What is more, if you intend to discount at your bank a time draft that has been accepted by the foreign importer, in order to obtain your money sooner, then allowance must be made in your export price for bank discount charges.

20. Export credit insurance

You may want to buy credit insurance or “Factoring” for your credit sales abroad. If so, then allowance should be made for it.

21. Other charges

Here, space is left for the inclusion of unexpected additional expenses such as the cost of overseas telephone calls associated with the delivery component of the contract, extra storage charges that may be required, etc.

At this point, you have arrived at your FOB price

Bear in mind that an FOB price requires the goods to cross the ship’s rail for your responsibility to end. Thereafter the buyer takes responsibility for all the costs.

22. Ocean freight

This cost includes the shipping of the goods by sea to the foreign port. The cost may be quoted by the ocean carrier (i.e. the shipping line) in local currency or U.S. dollars.

At this point, you have arrived at your C & F price

23. Marine insurance

You will want to insure your firm against financial loss from all possible risks, including damage to the goods or theft while they are being shipped abroad. Usually, ocean freight is insured for 110 percent of its total value to cover anticipated profit and the interest cost of working capital tied up in the shipment.

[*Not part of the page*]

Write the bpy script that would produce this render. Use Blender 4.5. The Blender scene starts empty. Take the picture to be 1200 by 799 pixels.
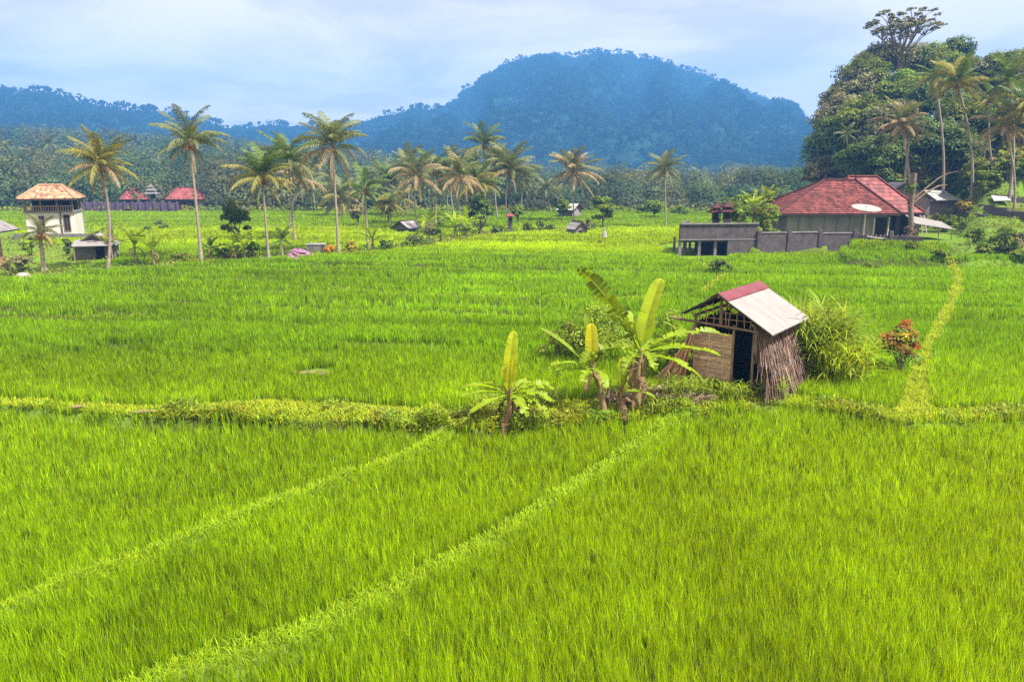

At this point, you have arrived at your CIF price

24. Conversion into foreign currency

The foreign buyer will usually ask for a price quotation in US dollars or perhaps in euros, Japanese yen, British pounds, or some other currency. Therefore, the price in rands must be converted to a price in the foreign currency. Care must be taken to use the correct exchange rate. You may wish to eliminate the risk of an exchange loss by selling the foreign currency to a bank on a forward basis, in exchange for local currency. The cost of this bank service, which provides you with a predetermined, fixed rate of exchange for any foreign currency you will sell to the bank in the future, should be included in the export price quoted to the foreign importer.